School success goes hand in hand with good attendance

The message that we tell our students is that school is their most important job. They’re learning about more than math and reading. They're learning how to show up for school on time every day and how to be ready to learn.

Please help us make every day count.  Good attendance really maters to your child's school success which leads to later success in life.  Attendance Works, a national initiative dedicated to reducing absenteeism, notes that :    
  • Your children can suffer academically if they miss 10 percent of school days or about 18 days. That can be just one day every two weeks, and that can happen before you know it.
  • It doesn’t matter if these absences are excused or unexcused. They all represent lost time in the classroom and a lost opportunity to learn.
  • Attendance matters as early as kindergarten. Studies show many children who miss too many days in kindergarten and first grade can struggle academically in later years. They often have trouble mastering reading by the end of third grade.
  • Preschool is a great time to start building a habit of good attendance. Studies show that poor attendance in preschool can predict absenteeism in later grades.
  • By middle and high school, chronic absence is a leading warning sign that a student will drop out.
  • Too many absent students can affect the whole classroom,creating churn and slowing down instruction.
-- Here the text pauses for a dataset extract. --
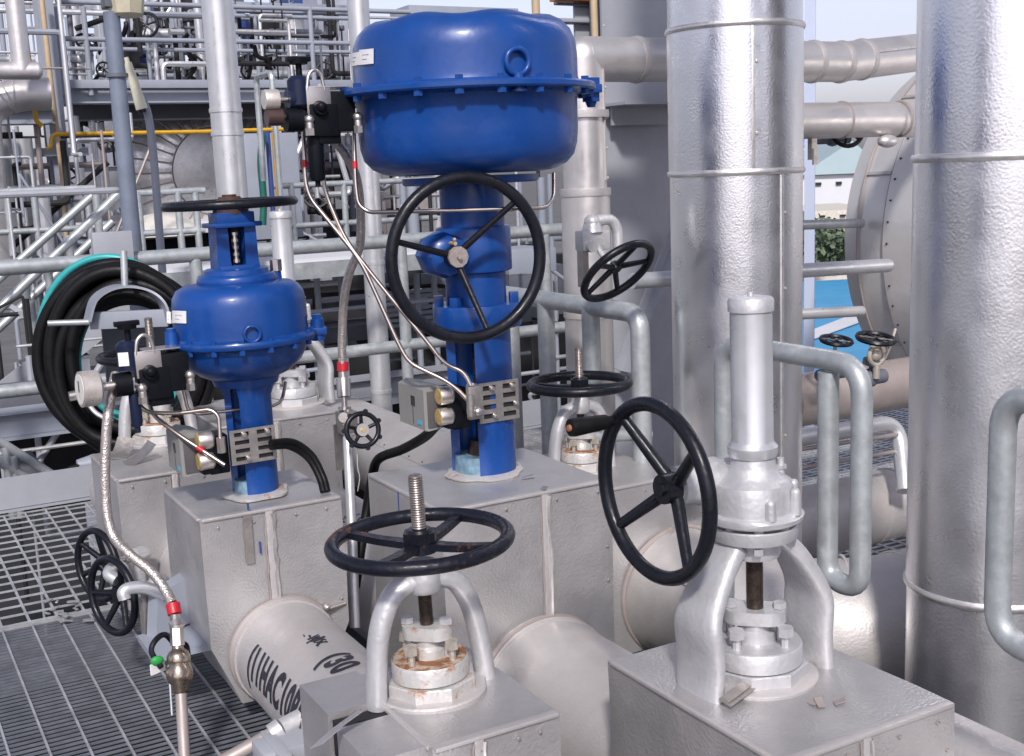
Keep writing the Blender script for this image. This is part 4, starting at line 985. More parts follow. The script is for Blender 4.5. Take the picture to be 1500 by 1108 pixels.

  • Families should avoid extended vacations that require your children to miss school. Try to line up vacations with the school’s schedule. The same goes for doctor’s appointments.
  • For younger children, you can set a regular bedtime and morning routine. Make sure they get 9 to 11 hours of sleep. You can lay out clothes and pack backpacks the night before. 
  • For older children, you can help set homework and bedtime routines that allow for 8 ½ to 9 ½ hours of sleep. Make sure that when the lights go out, so do the cell phones, video games and computers. 
  • Above all, set an example for your child. Show him or her that attendance matters to you and that you won’t allow an absence unless someone is truly sick. Don’t ask older students to help with daycare and household errands.
  • You can turn to the school for help.